## Information given

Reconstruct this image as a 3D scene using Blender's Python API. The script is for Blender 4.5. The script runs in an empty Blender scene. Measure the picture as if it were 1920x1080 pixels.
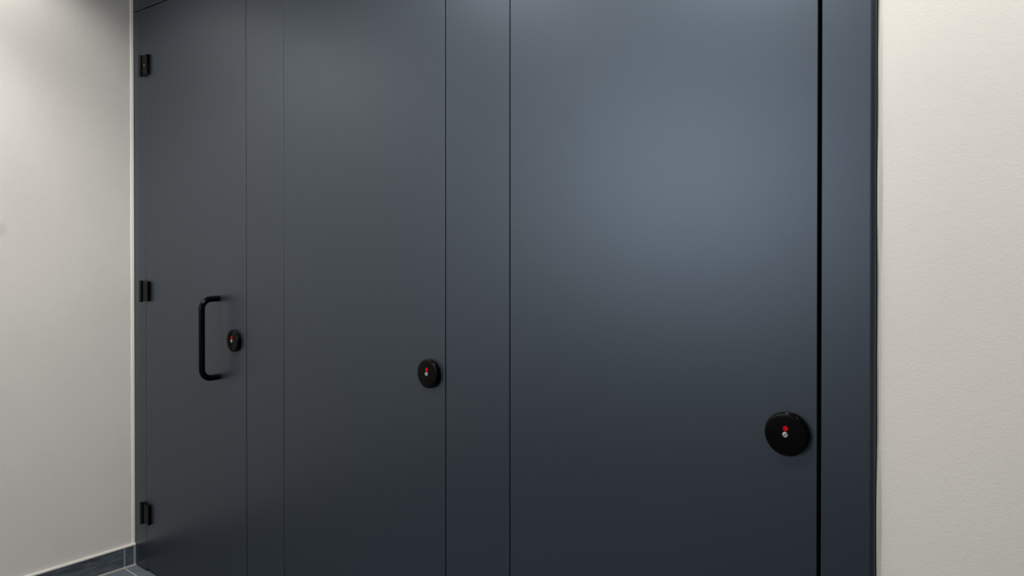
import bpy, bmesh, math, random
from mathutils import Vector, Matrix
R = math.radians
C = bpy.context.scene.collection
sc = bpy.context.scene

# ------------------------------------------------------------------ camera, world, lights, exposure
cam_d = bpy.data.cameras.new('camera')
cam_d.sensor_width = 36.0
cam_d.lens = 27.36
cam_d.shift_y = -0.0502
cam_d.clip_start = 0.05
cam = bpy.data.objects.new('camera', cam_d)
C.objects.link(cam)
cam.location = (3.267, -1.467, 1.382)
cam.rotation_euler = (R(90 - 0.4), 0, R(39.9))
sc.camera = cam

w = bpy.data.worlds.new('world'); sc.world = w
w.use_nodes = True
w.node_tree.nodes['Background'].inputs[0].default_value = (0.8, 0.9, 1.0, 1)
w.node_tree.nodes['Background'].inputs[1].default_value = 0.0

sc.view_settings.view_transform = 'Standard'
sc.view_settings.look = 'None'
sc.view_settings.gamma = 1
sc.view_settings.use_curve_mapping = False
sc.view_settings.exposure = 0.75

CEIL = 2.68
LAMPS = [   # x, y, watts, cone degrees, blend
    (0.30, -0.62, 11, 124, 0.5),
    (0.30, -1.20, 39, 116, 0.5),
    (1.10, -1.10, 20, 157, 0.5),
    (2.20, -0.90, 54, 160, 0.5),
    (3.45, -0.53, 19, 160, 0.5),
]
for i, (x, y, p, cone, bl) in enumerate(LAMPS):
    ld = bpy.data.lights.new('downlight_beam', 'SPOT')
    ld.energy = p; ld.spot_size = R(cone); ld.spot_blend = bl
    ld.shadow_soft_size = 0.04
    ld.color = (1.0, 0.965, 0.925)
    lo = bpy.data.objects.new('downlight_beam', ld); C.objects.link(lo)
    lo.location = (x, y, CEIL - 0.03)
# soft area light added across from the cubicles for the glow on their fronts
ADDED_WIN = (0.08, 1.70, 1.2, 2.3)          # x0, x1, z0, z1
ld = bpy.data.lights.new('added_panel_light', 'AREA'); ld.shape = 'RECTANGLE'
ld.size = ADDED_WIN[1] - ADDED_WIN[0]; ld.size_y = ADDED_WIN[3] - ADDED_WIN[2]; ld.energy = 18.5; ld.color = (0.97, 0.98, 1.0)
lo = bpy.data.objects.new('added_panel_light', ld); C.objects.link(lo)
lo.location = ((ADDED_WIN[0] + ADDED_WIN[1]) / 2, -3.38, (ADDED_WIN[2] + ADDED_WIN[3]) / 2)
lo.rotation_euler = (R(90), 0, 0)

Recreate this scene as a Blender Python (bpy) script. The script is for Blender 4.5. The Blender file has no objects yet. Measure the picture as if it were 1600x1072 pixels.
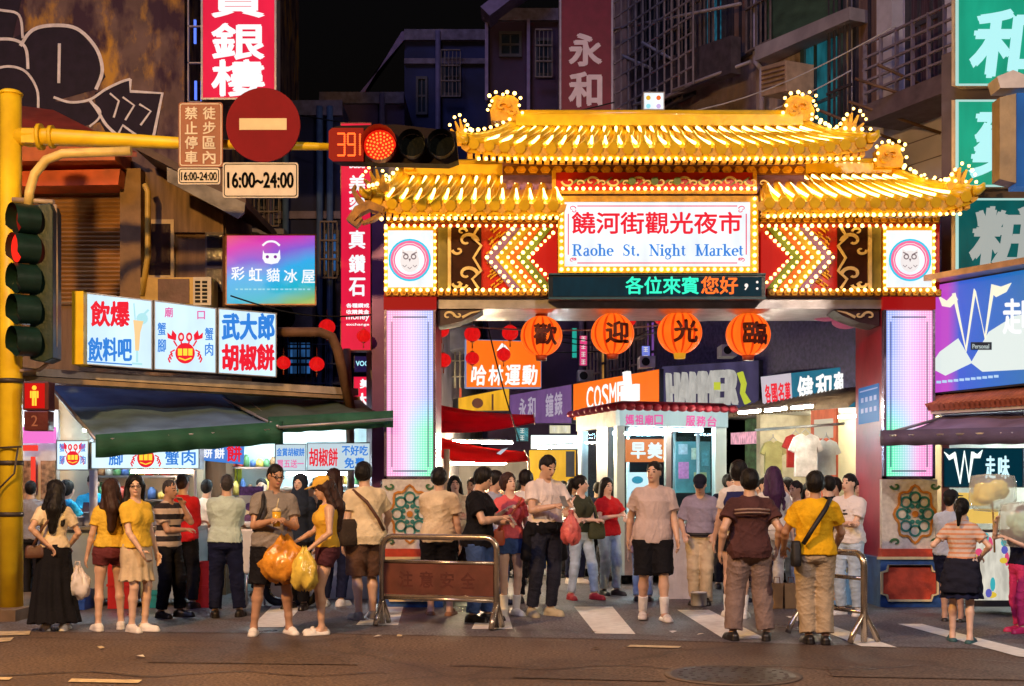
import bpy, math, random
import numpy as np
from mathutils import Vector, Matrix, Euler
R = math.radians
random.seed(7); rng = np.random.default_rng(11)
scene = bpy.context.scene
COL = scene.collection

# ------------------------------------------------------------------ camera, sky, light, exposure
cam_d = bpy.data.cameras.new('camera'); cam = bpy.data.objects.new('camera', cam_d); COL.objects.link(cam)
cam.location = (0, 0, 1.5); cam.rotation_euler = (R(90), 0, 0)
cam_d.sensor_width = 36; cam_d.lens = 45; cam_d.shift_y = 0.14; cam_d.clip_end = 900; cam_d.clip_start = .1
scene.camera = cam
W = bpy.data.worlds.new('World'); scene.world = W; W.use_nodes = True
_n = W.node_tree.nodes; _sky = _n.new('ShaderNodeTexSky'); _sky.sky_type = 'NISHITA'; _sky.sun_disc = False
_sky.sun_elevation = R(-4.0); _sky.sun_rotation = R(200)
W.node_tree.links.new(_sky.outputs[0], _n['Background'].inputs[0]); _n['Background'].inputs[1].default_value = 0.12
sd = bpy.data.lights.new('sky_glow_fill', 'SUN'); sd.energy = 0.62; sd.angle = R(20); sd.color = (.50, .52, 1)  # added fill, standing in for the violet glow of the city sky
so = bpy.data.objects.new('sky_glow_fill', sd); COL.objects.link(so); so.rotation_euler = (R(48), 0, R(-25))
scene.view_settings.view_transform = 'Standard'; scene.view_settings.look = 'None'
scene.view_settings.exposure = 0.38; scene.view_settings.gamma = 1
scene.render.engine = 'CYCLES'
cy = scene.cycles; cy.use_denoising = True; cy.max_bounces = 5; cy.diffuse_bounces = 3; cy.glossy_bounces = 3
cy.transparent_max_bounces = 8; cy.transmission_bounces = 4; cy.sample_clamp_indirect = 4; cy.caustics_reflective = False; cy.caustics_refractive = False
cy.use_light_tree = True

# ------------------------------------------------------------------ helpers
F = 2000.0; HZ = 760.0; CX = 800.0; CH = 1.5
def P(px, py, Y): return Vector(((px-CX)*Y/F, Y, CH + (HZ-py)*Y/F))
def GY(py): return CH*F/(py-HZ)
def GP(px, py): Y = GY(py); return Vector(((px-CX)*Y/F, Y, 0))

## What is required
Transcribe the records above verbatim. Do not carry over any picture.

## Response to the exercise
Reconstruct this image as a 3D scene using Blender's Python API. The script is for Blender 4.5. The script runs in an empty Blender scene. Measure the picture as if it were 1920x1080 pixels.
import bpy, bmesh, math, random
from mathutils import Vector, Matrix
R = math.radians
C = bpy.context.scene.collection
sc = bpy.context.scene

# ------------------------------------------------------------------ camera, world, lights, exposure
cam_d = bpy.data.cameras.new('camera')
cam_d.sensor_width = 36.0
cam_d.lens = 27.36
cam_d.shift_y = -0.0502
cam_d.clip_start = 0.05
cam = bpy.data.objects.new('camera', cam_d)
C.objects.link(cam)
cam.location = (3.267, -1.467, 1.382)
cam.rotation_euler = (R(90 - 0.4), 0, R(39.9))
sc.camera = cam

w = bpy.data.worlds.new('world'); sc.world = w
w.use_nodes = True
w.node_tree.nodes['Background'].inputs[0].default_value = (0.8, 0.9, 1.0, 1)
w.node_tree.nodes['Background'].inputs[1].default_value = 0.0

sc.view_settings.view_transform = 'Standard'
sc.view_settings.look = 'None'
sc.view_settings.gamma = 1
sc.view_settings.use_curve_mapping = False
sc.view_settings.exposure = 0.75

CEIL = 2.68
LAMPS = [   # x, y, watts, cone degrees, blend
    (0.30, -0.62, 11, 124, 0.5),
    (0.30, -1.20, 39, 116, 0.5),
    (1.10, -1.10, 20, 157, 0.5),
    (2.20, -0.90, 54, 160, 0.5),
    (3.45, -0.53, 19, 160, 0.5),
]
for i, (x, y, p, cone, bl) in enumerate(LAMPS):
    ld = bpy.data.lights.new('downlight_beam', 'SPOT')
    ld.energy = p; ld.spot_size = R(cone); ld.spot_blend = bl
    ld.shadow_soft_size = 0.04
    ld.color = (1.0, 0.965, 0.925)
    lo = bpy.data.objects.new('downlight_beam', ld); C.objects.link(lo)
    lo.location = (x, y, CEIL - 0.03)
# soft area light added across from the cubicles for the glow on their fronts
ADDED_WIN = (0.08, 1.70, 1.2, 2.3)          # x0, x1, z0, z1
ld = bpy.data.lights.new('added_panel_light', 'AREA'); ld.shape = 'RECTANGLE'
ld.size = ADDED_WIN[1] - ADDED_WIN[0]; ld.size_y = ADDED_WIN[3] - ADDED_WIN[2]; ld.energy = 18.5; ld.color = (0.97, 0.98, 1.0)
lo = bpy.data.objects.new('added_panel_light', ld); C.objects.link(lo)
lo.location = ((ADDED_WIN[0] + ADDED_WIN[1]) / 2, -3.38, (ADDED_WIN[2] + ADDED_WIN[3]) / 2)
lo.rotation_euler = (R(90), 0, 0)

Recreate this scene as a Blender Python (bpy) script. The script is for Blender 4.5. The Blender file has no objects yet. Measure the picture as if it were 1600x1072 pixels.
import bpy, math, random
import numpy as np
from mathutils import Vector, Matrix, Euler
R = math.radians
random.seed(7); rng = np.random.default_rng(11)
scene = bpy.context.scene
COL = scene.collection

# ------------------------------------------------------------------ camera, sky, light, exposure
cam_d = bpy.data.cameras.new('camera'); cam = bpy.data.objects.new('camera', cam_d); COL.objects.link(cam)
cam.location = (0, 0, 1.5); cam.rotation_euler = (R(90), 0, 0)
cam_d.sensor_width = 36; cam_d.lens = 45; cam_d.shift_y = 0.14; cam_d.clip_end = 900; cam_d.clip_start = .1
scene.camera = cam
W = bpy.data.worlds.new('World'); scene.world = W; W.use_nodes = True
_n = W.node_tree.nodes; _sky = _n.new('ShaderNodeTexSky'); _sky.sky_type = 'NISHITA'; _sky.sun_disc = False
_sky.sun_elevation = R(-4.0); _sky.sun_rotation = R(200)
W.node_tree.links.new(_sky.outputs[0], _n['Background'].inputs[0]); _n['Background'].inputs[1].default_value = 0.12
sd = bpy.data.lights.new('sky_glow_fill', 'SUN'); sd.energy = 0.62; sd.angle = R(20); sd.color = (.50, .52, 1)  # added fill, standing in for the violet glow of the city sky
so = bpy.data.objects.new('sky_glow_fill', sd); COL.objects.link(so); so.rotation_euler = (R(48), 0, R(-25))
scene.view_settings.view_transform = 'Standard'; scene.view_settings.look = 'None'
scene.view_settings.exposure = 0.38; scene.view_settings.gamma = 1
scene.render.engine = 'CYCLES'
cy = scene.cycles; cy.use_denoising = True; cy.max_bounces = 5; cy.diffuse_bounces = 3; cy.glossy_bounces = 3
cy.transparent_max_bounces = 8; cy.transmission_bounces = 4; cy.sample_clamp_indirect = 4; cy.caustics_reflective = False; cy.caustics_refractive = False
cy.use_light_tree = True

# ------------------------------------------------------------------ helpers
F = 2000.0; HZ = 760.0; CX = 800.0; CH = 1.5
def P(px, py, Y): return Vector(((px-CX)*Y/F, Y, CH + (HZ-py)*Y/F))
def GY(py): return CH*F/(py-HZ)
def GP(px, py): Y = GY(py); return Vector(((px-CX)*Y/F, Y, 0))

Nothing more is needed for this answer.